• Work required:
Please, without the pictures, retype exactly the lines from the start of the material through the line that holds "COL = scene.collection".

..........

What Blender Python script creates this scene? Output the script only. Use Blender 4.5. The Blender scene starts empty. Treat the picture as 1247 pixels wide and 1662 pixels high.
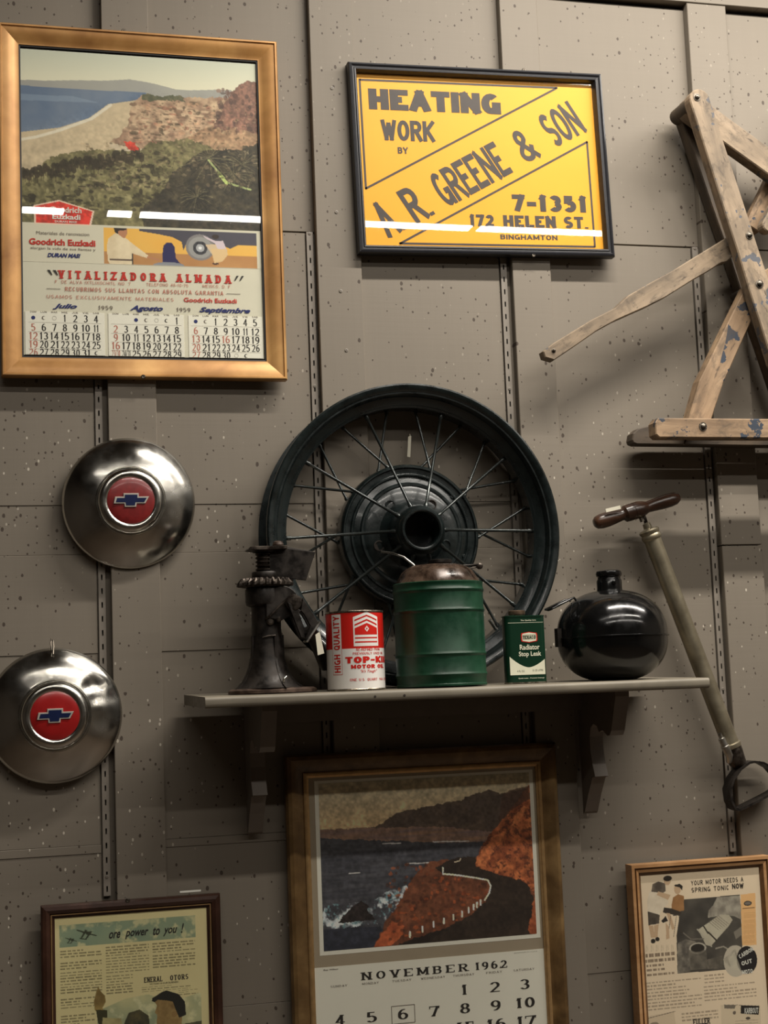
import bpy, bmesh, math, random
import numpy as np
from mathutils import Vector, Matrix

PI = math.pi
scene = bpy.context.scene
COL = scene.collection

# ------------------------------------------------------------------ camera
F_PX, CAM = 2489.955, (-0.6259369, -2.8398427, 1.6065748)
YAW, PITCH, ROLL = 0.259263924, 0.11591550, -0.0390282961
def camera_setup():
    cy, sy, cp, sp = math.cos(YAW), math.sin(YAW), math.cos(PITCH), math.sin(PITCH)
    f = Vector((sy*cp, cy*cp, sp)); r = Vector((cy, -sy, 0)); u = r.cross(f)
    c, s = math.cos(ROLL), math.sin(ROLL)
    R, U = c*r + s*u, -s*r + c*u
    cam = bpy.data.cameras.new('camera'); ob = bpy.data.objects.new('camera', cam)
    m = Matrix((( R.x, U.x, -f.x, CAM[0]), (R.y, U.y, -f.y, CAM[1]), (R.z, U.z, -f.z, CAM[2]), (0, 0, 0, 1)))
    ob.matrix_world = m
    cam.sensor_fit = 'VERTICAL'; cam.sensor_height = 36.0; cam.lens = F_PX/1662*36
    cam.clip_start = 0.05
    COL.objects.link(ob); scene.camera = ob
camera_setup()

# ------------------------------------------------------------------ world, lights, exposure
w = bpy.data.worlds.new('world'); scene.world = w; w.use_nodes = True
w.node_tree.nodes['Background'].inputs[0].default_value = (0.9, 0.85, 0.75, 1)
w.node_tree.nodes['Background'].inputs[1].default_value = 0.02
scene.view_settings.view_transform = 'Standard'
scene.view_settings.look = 'None'
scene.view_settings.exposure = 0.0
scene.view_settings.gamma = 1.0
scene.view_settings.use_curve_mapping = False
LAMP = (1.0, 0.94, 0.85)
def tube_light(name, x, y, z, length, width, power):
    l = bpy.data.lights.new(name, 'AREA'); l.shape = 'RECTANGLE'
    l.size = length; l.size_y = width; l.energy = power; l.color = LAMP
    o = bpy.data.objects.new(name, l); o.location = (x, y, z); COL.objects.link(o)
    return o
# fluorescent tubes under the ceiling, rows parallel to the wall
for xx, ln in ((-1.00, 1.44), (-.05, .10), (.765, 1.46), (2.26, 1.46), (3.75, 1.4)):
    tube_light('tube_light_row_far', xx, -3.50, 3.634, ln, .085, 10*ln)
for xx, e in ((-1.3, 5), (-.05, 19), (1.2, 24), (2.45, 22)):
    tube_light('tube_light_row_near', xx, -2.46, 3.90, 1.2, .06, e)
for xx, e in ((.72, 44), (1.95, 40)):
    tube_light('tube_light_row_wall', xx, -.78, 3.46, 1.15, .05, e)

# ------------------------------------------------------------------ helpers
def srgb(r, g, b):
    def f(c):
        c /= 255.0
        return c/12.92 if c <= .04045 else ((c+.055)/1.055)**2.4
    return (f(r), f(g), f(b), 1.0)

class MB:
    """collects geometry, builds one mesh object"""
    def __init__(s): s.v = []; s.f = []
    def add(s, vs, fs):
        n = len(s.v); s.v += [tuple(p) for p in vs]; s.f += [tuple(i+n for i in f) for f in fs]; return s
    def box(s, x0, x1, y0, y1, z0, z1):
        vs = [(x, y, z) for x in (x0, x1) for y in (y0, y1) for z in (z0, z1)]
        return s.add(vs, [(0,1,3,2), (4,6,7,5), (0,4,5,1), (2,3,7,6), (0,2,6,4), (1,5,7,3)])
    def bbox(s, x0, x1, y0, y1, z0, z1, b):
        """box with its front (low y) edges chamfered by b"""
        vs = [(x0,y1,z0),(x1,y1,z0),(x1,y1,z1),(x0,y1,z1),
              (x0,y0+b,z0),(x1,y0+b,z0),(x1,y0+b,z1),(x0,y0+b,z1),
              (x0+b,y0,z0+b),(x1-b,y0,z0+b),(x1-b,y0,z1-b),(x0+b,y0,z1-b)]
        fs = [(3,2,1,0)]
        for i in range(4):
            j = (i+1) % 4
            fs += [(i,j,4+j,4+i), (4+i,4+j,8+j,8+i)]
        fs.append((8,9,10,11))
        return s.add(vs, fs)
    def prism(s, poly, y0, y1, b=0.0):
        """polygon in x,z extruded from y0 (front) to y1, optional chamfer b on the front"""
        n = len(poly)
        area = sum(poly[i][0]*poly[(i+1)%n][1]-poly[(i+1)%n][0]*poly[i][1] for i in range(n))
        if area < 0: poly = poly[::-1]
        rings = []
        if b > 0:
            ins = []
            for i in range(n):
                p, q, r = Vector(poly[i-1]), Vector(poly[i]), Vector(poly[(i+1)%n])
                d1 = (q-p); d2 = (r-q)
                d1 = d1.normalized() if d1.length > 1e-9 else Vector((1,0)); d2 = d2.normalized() if d2.length > 1e-9 else d1
                nn = Vector((-d1.y-d2.y, d1.x+d2.x))
                nn = nn.normalized() if nn.length > 1e-6 else Vector((-d1.y, d1.x))
                k = max(.45, nn.dot(Vector((-d1.y, d1.x))))
                ins.append(q+nn*b/k)
            rings.append([(p[0], y0, p[1]) for p in ins]); rings.append([(p[0], y0+b, p[1]) for p in poly])
        else:
            rings.append([(p[0], y0, p[1]) for p in poly])
        rings.append([(p[0], y1, p[1]) for p in poly])
        vs = [p for r in rings for p in r]; fs = [tuple(range(n))]
        for k in range(len(rings)-1):
            for i in range(n):
                j = (i+1) % n
                fs.append((k*n+i, (k+1)*n+i, (k+1)*n+j, k*n+j))
        fs.append(tuple(reversed(range((len(rings)-1)*n, len(rings)*n))))
        return s.add(vs, fs)
    def lathe(s, prof, seg=48, axis='z', c=(0,0,0), cap=True, M=None):
        """prof: (radius, height along axis)"""
        vs, fs = [], []
        m = len(prof)
        for i in range(seg):
            a = 2*PI*i/seg
            for r, h in prof:
                if axis == 'z': p = (r*math.cos(a), r*math.sin(a), h)
                else: p = (r*math.cos(a), -h, r*math.sin(a))     # axis towards the viewer
                if M is not None: p = tuple(M @ Vector(p))
                vs.append((p[0]+c[0], p[1]+c[1], p[2]+c[2]))
        for i in range(seg):
            j = (i+1) % seg
            for k in range(m-1):
                fs.append((i*m+k, j*m+k, j*m+k+1, i*m+k+1))
        if cap:
            if prof[0][0] > 1e-6: fs.append(tuple(reversed([i*m for i in range(seg)])))
            if prof[-1][0] > 1e-6: fs.append(tuple(i*m+m-1 for i in range(seg)))
        return s.add(vs, fs)
    def tube(s, pts, r, seg=10, closed=False, caps=True):
        """pts 3-D path, r radius or list"""
        pts = [Vector(p) for p in pts]; n = len(pts)
        rs = r if isinstance(r, (list, tuple)) else [r]*n
        vs, fs = [], []
        up = None
        for i in range(n):
            if closed: d = pts[(i+1)%n]-pts[i-1]
            else: d = pts[min(i+1, n-1)]-pts[max(i-1, 0)]
            d.normalize()
            if up is None:
                up = Vector((0,0,1)) if abs(d.z) < .9 else Vector((1,0,0))
            a = d.cross(up).normalized(); b = a.cross(d).normalized(); up = b
            for k in range(seg):
                t = 2*PI*k/seg
                vs.append(pts[i]+(a*math.cos(t)+b*math.sin(t))*rs[i])
        for i in range(n if closed else n-1):
            j = (i+1) % n
            for k in range(seg):
                l = (k+1) % seg
                fs.append((i*seg+k, i*seg+l, j*seg+l, j*seg+k))
        if caps and not closed:
            fs.append(tuple(range(seg))); fs.append(tuple(reversed(range((n-1)*seg, n*seg))))
        return s.add(vs, fs)
    def sweep(s, pts, sec, closed=True, yc=0):
        """path in x,z; section (n, y) offsets: n outward normal in plane"""
        n = len(pts); m = len(sec); vs, fs = [], []
        P = [Vector(p) for p in pts]
        for i in range(n):
            if closed: d = P[(i+1)%n]-P[i-1]
            else: d = P[min(i+1,n-1)]-P[max(i-1,0)]
            d.normalize(); nx, nz = -d.y, d.x
            for a, b in sec: vs.append((P[i].x+nx*a, yc+b, P[i].y+nz*a))
        for i in range(n if closed else n-1):
            j = (i+1) % n
            for k in range(m):
                l = (k+1) % m
                fs.append((i*m+k, i*m+l, j*m+l, j*m+k))
        return s.add(vs, fs)
    def build(s, name, m, parent=None, smooth=None, loc=(0,0,0)):
        me = bpy.data.meshes.new(name); me.from_pydata(s.v, [], s.f); me.update()
        me.materials.append(m)
        o = bpy.data.objects.new(name, me); COL.objects.link(o); o.location = loc
        if parent is not None: o.parent = parent
        bm = bmesh.new(); bm.from_mesh(me)
        bmesh.ops.recalc_face_normals(bm, faces=bm.faces)
        if smooth:
            bmesh.ops.remove_doubles(bm, verts=bm.verts, dist=1e-6)
            for f in bm.faces: f.smooth = True
            for e in bm.edges:
                if len(e.link_faces) == 2 and e.calc_face_angle(0) > math.radians(smooth): e.smooth = False
        bm.to_mesh(me); bm.free()
        return o

def tag(o, label=None, cat=None, group=None, kind=None):
    if label: o['label'] = label
    if cat: o['category'] = cat
    if group: o['group'] = group
    if kind: o['kind'] = kind
    return o
def empty(name, loc=(0,0,0), rot=(0,0,0)):
    o = bpy.data.objects.new(name, None); COL.objects.link(o); o.location = loc; o.rotation_euler = rot
    o.empty_display_size = .02
    return o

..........

• Problem solution:
What Blender Python script creates this scene? Output the script only. Use Blender 4.5. The Blender scene starts empty. Treat the picture as 1247 pixels wide and 1662 pixels high.
import bpy, bmesh, math, random
import numpy as np
from mathutils import Vector, Matrix

PI = math.pi
scene = bpy.context.scene
COL = scene.collection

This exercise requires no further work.